Tuesday 16 October 2012

Why is the 1 TB Hard Drive only 930 GB?


Recently, I was thinking about getting an external hard drive and I saw one on sale at staple. It was a 1 TB portable HD; I wanted to buy it, but before that I want to make sure f its spec and that is why I was online looking for some basic review or thought on it. Then I came upon one of the comment and it talked about how he/she got rip off because his TB HD was in fact and 930 GB. Then I was thinking to myself, I wonder how many people don’t know that? So here I am talking about it:

When you buy a TB HD, they did not rip you off. There are in fact Tera (1,000,000,000,000) PHYSICAL Bytes.
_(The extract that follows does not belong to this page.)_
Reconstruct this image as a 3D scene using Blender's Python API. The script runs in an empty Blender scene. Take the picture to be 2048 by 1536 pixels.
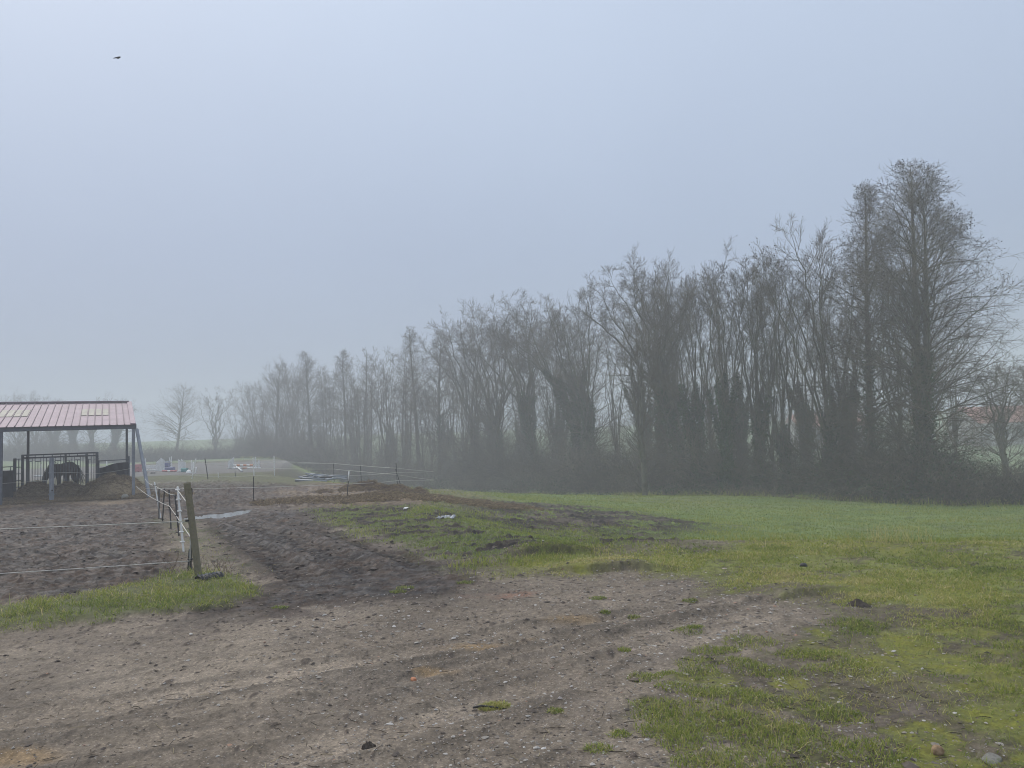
import bpy, math, random
import numpy as np
from mathutils import Vector, Matrix

SC = bpy.context.scene
COL = SC.collection
PI = math.pi
R = math.radians

# ------------------------------------------------------------------ camera
EYE = 1.6
FPX, CX, CY = 1550.0, 1024.0, 768.0
PITCH, ROLL = math.atan(104 / 1550.0), R(2.0)
FWD = np.array([0, math.cos(PITCH), math.sin(PITCH)])
_r0 = np.array([1.0, 0, 0]); _u0 = np.array([0, -math.sin(PITCH), math.cos(PITCH)])
UPV = _u0 * math.cos(ROLL) + _r0 * math.sin(ROLL)
RGT = _r0 * math.cos(ROLL) - _u0 * math.sin(ROLL)
CAMP = np.array([0, 0, EYE])

cam_d = bpy.data.cameras.new('camera'); cam = bpy.data.objects.new('camera', cam_d); COL.objects.link(cam)
cam_d.sensor_width = 36; cam_d.lens = FPX / 2048 * 36
cam_d.clip_end = 2000; cam_d.clip_start = 0.05
cam.matrix_world = Matrix((
    (RGT[0], UPV[0], -FWD[0], 0), (RGT[1], UPV[1], -FWD[1], 0), (RGT[2], UPV[2], -FWD[2], EYE), (0, 0, 0, 1)))
SC.camera = cam

# ------------------------------------------------------------------ noise
def _hash(ix, iy, seed):
    h = (ix.astype(np.int64) * 374761393 + iy.astype(np.int64) * 668265263 + seed * 1442695041) & 0xFFFFFFFF
    h = ((h ^ (h >> 13)) * 1274126177) & 0xFFFFFFFF
    h = ((h ^ (h >> 16)) * 2246822519) & 0xFFFFFFFF
    return ((h ^ (h >> 15)) & 0xFFFFFF) / float(0xFFFFFF)

def vn(x, y, seed=0):
    """value noise in -1..1"""
    x = np.asarray(x, float); y = np.asarray(y, float)
    ix = np.floor(x); iy = np.floor(y); fx = x - ix; fy = y - iy
    u = fx * fx * fx * (fx * (fx * 6 - 15) + 10); v = fy * fy * fy * (fy * (fy * 6 - 15) + 10)
    a = _hash(ix, iy, seed); b = _hash(ix + 1, iy, seed); c = _hash(ix, iy + 1, seed); d = _hash(ix + 1, iy + 1, seed)
    return ((a * (1 - u) + b * u) * (1 - v) + (c * (1 - u) + d * u) * v) * 2 - 1

def fbm(x, y, seed=0, octv=4, gain=0.5):
    x = np.asarray(x, float); y = np.asarray(y, float)
    s = np.zeros(np.broadcast(x, y).shape); a = 1.0; t = 0
    for i in range(octv):
        c, sn = math.cos(0.7 * i + 0.4), math.sin(0.7 * i + 0.4)
        k = 2.03 ** i
        s = s + a * vn((x * c - y * sn) * k + 17.3 * i, (x * sn + y * c) * k - 9.1 * i, seed + i * 31); t += a; a *= gain
    return s / t

def sstep(a, b, x):
    t = np.clip((np.asarray(x, float) - a) / (b - a), 0, 1)
    return t * t * (3 - 2 * t)

# ------------------------------------------------------------------ terrain
EDGE = np.array([(-75, 150), (-60, 130), (-32, 100), (-22, 75), (-16.5, 55), (-13.0, 41), (-8.6, 33), (-5.2, 27), (-2.6, 20), (-0.9, 13.4), (0.3, 11.5), (3.3, 10.8), (6.4, 9.9),
                 (10, 8.9), (22, 7.5), (60, 6.0)], float)

def seg_dist(X, Y, pts, closed=False):
    X = np.asarray(X, float); Y = np.asarray(Y, float)
    best = np.full(np.broadcast(X, Y).shape, 1e9)
    n = len(pts)
    for i in range(n if closed else n - 1):
        ax, ay = pts[i]; bx, by = pts[(i + 1) % n]
        dx, dy = bx - ax, by - ay
        t = np.clip(((X - ax) * dx + (Y - ay) * dy) / (dx * dx + dy * dy + 1e-12), 0, 1)
        best = np.minimum(best, (X - ax - t * dx) ** 2 + (Y - ay - t * dy) ** 2)
    return np.sqrt(best)

def inside(X, Y, pts):
    X = np.asarray(X, float); Y = np.asarray(Y, float)
    c = np.zeros(np.broadcast(X, Y).shape, bool); n = len(pts)
    for i in range(n):
        ax, ay = pts[i]; bx, by = pts[(i + 1) % n]
        if ay == by: continue
        c ^= ((ay > Y) != (by > Y)) & (X < (bx - ax) * (Y - ay) / (by - ay) + ax)
    return c

FIELDPOLY = np.vstack([EDGE, [(400, 6), (400, 500), (-75, 500)]])

def field_sd(X, Y):
    d = seg_dist(X, Y, EDGE)
    return np.where(inside(X, Y, FIELDPOLY), d, -d)

def zbase(X, Y):
    X = np.asarray(X, float); Y = np.asarray(Y, float)
    r = np.hypot(X, Y)
    d = field_sd(X, Y)
    fall = -2.0 * (1 - np.exp(-(0.088 + .28 * sstep(36, 55, Y)) * np.maximum(d, 0)))
    fall = fall - 1.0 * sstep(38, 72, Y) * sstep(2, 10, d)
    fall = fall * (1 - sstep(110, 175, r))
    fall = fall + 0.05 * sstep(-1.6, 0, d) * (1 - sstep(0, 1.2, d)) * (1 - sstep(14, 20, Y))
    hill = 3.6 * sstep(105, 240, r) + 0.35 * sstep(90, 140, r) * vn(X * .02, Y * .02, 5)
    return fall + hill

def rayd(px, py):
    px = np.asarray(px, float); py = np.asarray(py, float)
    a = (px - CX) / FPX; b = (CY - py) / FPX
    d = FWD[None] + a.reshape(-1, 1) * RGT[None] + b.reshape(-1, 1) * UPV[None]
    return d / d[:, 1:2]

def P(px, py, Y):
    """point seen along photo pixel (px, py) at forward distance Y"""
    return CAMP + rayd([px], [py])[0] * Y

def G(px, py, ymax=260.0):
    """where the line of sight of a photo pixel meets the ground"""
    px = np.atleast_1d(np.asarray(px, float)); py = np.atleast_1d(np.asarray(py, float))
    d = rayd(px, py)
    out = np.zeros((len(px), 3))
    ys = np.concatenate([np.arange(0.5, 30, 0.05), np.arange(30, ymax, 0.25)])
    for i in range(len(px)):
        pts = CAMP + d[i][None] * ys[:, None]
        below = pts[:, 2] - zbase(pts[:, 0], pts[:, 1]) <= 0
        k = int(np.argmax(below)) if below.any() else len(ys) - 1
        k = max(k, 1)
        lo, hi = ys[k - 1], ys[k]
        for _ in range(14):
            m = (lo + hi) / 2; q = CAMP + d[i] * m
            if q[2] > float(zbase(q[0], q[1])): lo = m
            else: hi = m
        out[i] = CAMP + d[i] * hi
        out[i, 2] = float(zbase(out[i, 0], out[i, 1]))
    return out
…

That is important because computer think in binary(0 and 1), that is only two values and if they want to calculate with bigger number, they add another digit in front of it(once again, a 0 or 1) just like how we add another digit in front when we hit 9. In that way, we calculated as 10^X and computers as binary is 2^X. If you don't see it yet, there is not integer (whole number, no decimals) value of X for 2^X will produce 1000. The closest is 2^10, which is 1024, then the computer calculated the amount of TB by dividing 1024(instead of 1000 because of how data are store in computer) and so it end up with ~930 GB in total. The one who sold it to you did not lie, but they did omit the most important information.